-------- Information supplied --------

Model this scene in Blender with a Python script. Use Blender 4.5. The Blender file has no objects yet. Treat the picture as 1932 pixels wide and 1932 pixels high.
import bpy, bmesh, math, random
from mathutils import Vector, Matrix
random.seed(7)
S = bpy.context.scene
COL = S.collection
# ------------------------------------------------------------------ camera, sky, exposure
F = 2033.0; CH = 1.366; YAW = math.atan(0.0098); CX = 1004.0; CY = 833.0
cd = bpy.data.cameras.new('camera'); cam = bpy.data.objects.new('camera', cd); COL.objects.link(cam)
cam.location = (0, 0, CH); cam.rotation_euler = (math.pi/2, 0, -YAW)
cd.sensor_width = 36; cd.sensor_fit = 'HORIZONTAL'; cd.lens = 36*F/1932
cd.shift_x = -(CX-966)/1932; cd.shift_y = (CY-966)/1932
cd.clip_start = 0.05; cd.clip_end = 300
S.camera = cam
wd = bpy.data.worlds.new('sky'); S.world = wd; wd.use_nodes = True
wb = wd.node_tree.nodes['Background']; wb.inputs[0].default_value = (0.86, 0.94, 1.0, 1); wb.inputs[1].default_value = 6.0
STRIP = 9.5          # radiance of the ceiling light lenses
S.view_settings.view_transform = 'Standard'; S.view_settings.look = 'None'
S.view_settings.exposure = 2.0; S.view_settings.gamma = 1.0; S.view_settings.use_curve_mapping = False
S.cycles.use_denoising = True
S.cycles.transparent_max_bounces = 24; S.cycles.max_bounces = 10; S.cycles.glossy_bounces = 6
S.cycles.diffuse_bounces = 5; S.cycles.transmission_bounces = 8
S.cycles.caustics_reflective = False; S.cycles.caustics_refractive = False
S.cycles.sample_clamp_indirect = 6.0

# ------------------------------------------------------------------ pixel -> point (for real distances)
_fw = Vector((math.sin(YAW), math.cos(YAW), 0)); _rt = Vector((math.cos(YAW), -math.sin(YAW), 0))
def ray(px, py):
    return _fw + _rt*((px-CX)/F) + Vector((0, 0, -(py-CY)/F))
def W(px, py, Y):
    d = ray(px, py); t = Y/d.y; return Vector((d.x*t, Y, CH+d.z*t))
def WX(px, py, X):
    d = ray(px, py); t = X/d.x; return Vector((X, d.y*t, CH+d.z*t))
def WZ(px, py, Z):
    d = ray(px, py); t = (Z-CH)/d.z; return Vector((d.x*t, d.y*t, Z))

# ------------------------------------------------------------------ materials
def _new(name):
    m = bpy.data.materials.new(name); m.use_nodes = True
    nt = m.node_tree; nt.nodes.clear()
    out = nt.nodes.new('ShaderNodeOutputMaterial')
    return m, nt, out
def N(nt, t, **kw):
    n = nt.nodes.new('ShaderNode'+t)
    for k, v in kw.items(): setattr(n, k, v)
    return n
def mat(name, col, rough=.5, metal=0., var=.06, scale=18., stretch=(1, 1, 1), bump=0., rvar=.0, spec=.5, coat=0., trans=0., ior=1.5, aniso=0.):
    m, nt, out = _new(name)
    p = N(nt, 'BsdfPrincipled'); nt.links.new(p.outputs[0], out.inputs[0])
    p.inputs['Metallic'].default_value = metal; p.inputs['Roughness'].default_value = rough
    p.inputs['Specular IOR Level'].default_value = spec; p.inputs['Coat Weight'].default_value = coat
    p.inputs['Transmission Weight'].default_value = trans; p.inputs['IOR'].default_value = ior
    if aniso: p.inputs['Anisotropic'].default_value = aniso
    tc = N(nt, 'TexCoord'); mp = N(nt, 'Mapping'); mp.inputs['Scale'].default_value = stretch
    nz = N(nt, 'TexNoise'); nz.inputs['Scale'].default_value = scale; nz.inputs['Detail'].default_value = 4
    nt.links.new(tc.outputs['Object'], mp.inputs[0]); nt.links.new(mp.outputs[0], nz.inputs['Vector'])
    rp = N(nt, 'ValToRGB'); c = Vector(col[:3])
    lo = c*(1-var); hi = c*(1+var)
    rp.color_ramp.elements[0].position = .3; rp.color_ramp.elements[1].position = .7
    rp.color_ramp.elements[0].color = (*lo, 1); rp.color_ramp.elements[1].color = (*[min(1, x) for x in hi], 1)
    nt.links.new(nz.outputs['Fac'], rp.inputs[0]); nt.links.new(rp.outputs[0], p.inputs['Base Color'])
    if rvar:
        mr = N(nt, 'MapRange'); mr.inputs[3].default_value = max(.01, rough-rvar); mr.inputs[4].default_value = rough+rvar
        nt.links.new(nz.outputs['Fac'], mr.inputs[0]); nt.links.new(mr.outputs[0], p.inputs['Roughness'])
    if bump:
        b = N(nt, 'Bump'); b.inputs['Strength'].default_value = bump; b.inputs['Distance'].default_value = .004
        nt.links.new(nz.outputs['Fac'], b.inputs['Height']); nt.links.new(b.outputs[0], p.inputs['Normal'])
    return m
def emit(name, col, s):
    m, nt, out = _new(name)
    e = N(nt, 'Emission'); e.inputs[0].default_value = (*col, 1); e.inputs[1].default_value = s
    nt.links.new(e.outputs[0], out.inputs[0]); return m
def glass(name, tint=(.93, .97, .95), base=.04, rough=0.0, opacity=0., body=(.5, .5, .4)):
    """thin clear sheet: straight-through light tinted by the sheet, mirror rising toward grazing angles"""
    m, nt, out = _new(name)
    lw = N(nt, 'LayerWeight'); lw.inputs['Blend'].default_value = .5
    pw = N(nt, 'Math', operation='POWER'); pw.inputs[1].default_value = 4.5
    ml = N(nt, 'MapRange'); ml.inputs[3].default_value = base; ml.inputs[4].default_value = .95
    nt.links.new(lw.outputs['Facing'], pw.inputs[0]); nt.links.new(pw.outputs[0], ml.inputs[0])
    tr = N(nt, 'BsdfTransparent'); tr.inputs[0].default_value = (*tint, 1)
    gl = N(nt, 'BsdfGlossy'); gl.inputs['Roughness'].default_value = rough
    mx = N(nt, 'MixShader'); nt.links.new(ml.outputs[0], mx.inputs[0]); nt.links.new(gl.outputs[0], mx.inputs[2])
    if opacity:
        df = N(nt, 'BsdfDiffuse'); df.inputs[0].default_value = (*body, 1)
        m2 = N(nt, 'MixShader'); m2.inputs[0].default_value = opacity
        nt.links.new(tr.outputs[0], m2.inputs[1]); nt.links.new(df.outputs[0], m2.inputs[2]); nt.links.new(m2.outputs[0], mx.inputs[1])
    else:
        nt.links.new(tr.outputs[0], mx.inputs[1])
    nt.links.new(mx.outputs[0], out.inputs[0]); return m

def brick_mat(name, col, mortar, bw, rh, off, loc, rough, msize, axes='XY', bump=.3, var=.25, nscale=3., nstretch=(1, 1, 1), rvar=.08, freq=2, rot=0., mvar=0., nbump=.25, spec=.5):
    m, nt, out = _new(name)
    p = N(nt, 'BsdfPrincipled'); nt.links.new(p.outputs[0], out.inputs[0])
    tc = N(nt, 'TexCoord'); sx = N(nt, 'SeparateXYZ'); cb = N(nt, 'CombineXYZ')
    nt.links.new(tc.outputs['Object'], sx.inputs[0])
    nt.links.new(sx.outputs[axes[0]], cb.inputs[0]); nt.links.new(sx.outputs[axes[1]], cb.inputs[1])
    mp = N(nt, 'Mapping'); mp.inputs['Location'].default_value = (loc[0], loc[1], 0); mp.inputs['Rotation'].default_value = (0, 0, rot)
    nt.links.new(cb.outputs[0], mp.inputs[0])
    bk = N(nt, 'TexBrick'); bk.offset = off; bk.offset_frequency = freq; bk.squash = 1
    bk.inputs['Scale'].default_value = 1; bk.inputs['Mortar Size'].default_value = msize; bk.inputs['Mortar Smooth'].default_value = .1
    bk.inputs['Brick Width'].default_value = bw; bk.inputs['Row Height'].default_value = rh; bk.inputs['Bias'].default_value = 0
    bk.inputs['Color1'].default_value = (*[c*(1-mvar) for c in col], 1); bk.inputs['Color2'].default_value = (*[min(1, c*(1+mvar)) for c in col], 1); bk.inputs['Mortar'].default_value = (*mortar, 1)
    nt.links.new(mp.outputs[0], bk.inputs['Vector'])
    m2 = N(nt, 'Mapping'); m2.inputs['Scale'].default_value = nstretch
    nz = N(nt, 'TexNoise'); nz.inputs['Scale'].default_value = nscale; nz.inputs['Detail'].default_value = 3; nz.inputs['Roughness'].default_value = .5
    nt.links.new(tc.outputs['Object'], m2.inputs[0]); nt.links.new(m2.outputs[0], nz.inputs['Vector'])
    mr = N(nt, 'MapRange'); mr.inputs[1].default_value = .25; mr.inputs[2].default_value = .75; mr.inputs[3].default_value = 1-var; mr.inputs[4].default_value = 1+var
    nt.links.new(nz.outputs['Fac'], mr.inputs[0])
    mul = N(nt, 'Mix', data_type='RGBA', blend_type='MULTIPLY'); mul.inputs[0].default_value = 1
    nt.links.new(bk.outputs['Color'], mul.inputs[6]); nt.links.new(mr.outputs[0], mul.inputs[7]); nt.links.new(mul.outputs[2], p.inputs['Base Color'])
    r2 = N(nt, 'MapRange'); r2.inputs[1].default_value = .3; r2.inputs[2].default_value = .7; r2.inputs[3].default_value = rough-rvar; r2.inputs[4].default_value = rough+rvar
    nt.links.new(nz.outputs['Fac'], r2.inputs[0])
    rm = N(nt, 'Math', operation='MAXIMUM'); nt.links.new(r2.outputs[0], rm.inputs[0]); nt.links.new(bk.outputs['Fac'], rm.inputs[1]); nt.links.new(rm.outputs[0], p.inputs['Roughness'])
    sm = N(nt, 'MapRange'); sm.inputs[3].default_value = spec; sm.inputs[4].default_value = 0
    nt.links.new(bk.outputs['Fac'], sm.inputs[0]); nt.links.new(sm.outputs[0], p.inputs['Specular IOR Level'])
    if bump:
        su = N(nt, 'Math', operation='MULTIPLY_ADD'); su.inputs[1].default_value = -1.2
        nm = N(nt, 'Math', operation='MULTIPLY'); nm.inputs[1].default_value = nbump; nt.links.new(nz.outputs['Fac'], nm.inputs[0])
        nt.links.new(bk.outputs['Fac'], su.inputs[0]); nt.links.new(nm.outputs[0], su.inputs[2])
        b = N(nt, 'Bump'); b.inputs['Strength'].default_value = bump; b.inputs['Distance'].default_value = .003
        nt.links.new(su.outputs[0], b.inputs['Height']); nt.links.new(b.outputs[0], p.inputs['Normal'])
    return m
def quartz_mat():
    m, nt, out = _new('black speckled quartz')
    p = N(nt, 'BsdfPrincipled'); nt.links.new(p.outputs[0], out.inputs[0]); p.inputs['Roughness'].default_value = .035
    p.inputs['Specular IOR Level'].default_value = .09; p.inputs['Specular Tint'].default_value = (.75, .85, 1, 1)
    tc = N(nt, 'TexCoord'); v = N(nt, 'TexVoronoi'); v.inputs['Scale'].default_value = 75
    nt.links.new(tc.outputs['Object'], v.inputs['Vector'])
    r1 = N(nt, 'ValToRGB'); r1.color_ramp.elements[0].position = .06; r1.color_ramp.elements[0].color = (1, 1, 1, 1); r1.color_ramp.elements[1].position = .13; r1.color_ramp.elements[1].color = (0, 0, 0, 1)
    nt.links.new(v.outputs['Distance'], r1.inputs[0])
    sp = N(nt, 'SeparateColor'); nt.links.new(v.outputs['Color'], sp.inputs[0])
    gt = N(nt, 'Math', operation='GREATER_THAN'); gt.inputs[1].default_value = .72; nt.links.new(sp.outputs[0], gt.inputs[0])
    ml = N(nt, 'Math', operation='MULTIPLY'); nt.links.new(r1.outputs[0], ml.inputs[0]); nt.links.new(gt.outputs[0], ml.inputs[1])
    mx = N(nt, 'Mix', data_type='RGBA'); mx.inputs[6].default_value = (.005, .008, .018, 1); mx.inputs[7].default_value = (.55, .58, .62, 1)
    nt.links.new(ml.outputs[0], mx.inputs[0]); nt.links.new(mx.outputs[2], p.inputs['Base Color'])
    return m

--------

**Task directions:** Identify and copy lines that hold the string "objects".

**Response to the task:**
Model this scene in Blender with a Python script. Use Blender 4.5. The Blender file has no objects yet. Treat the picture as 1932 pixels wide and 1932 pixels high.
cd = bpy.data.cameras.new('camera'); cam = bpy.data.objects.new('camera', cd); COL.objects.link(cam)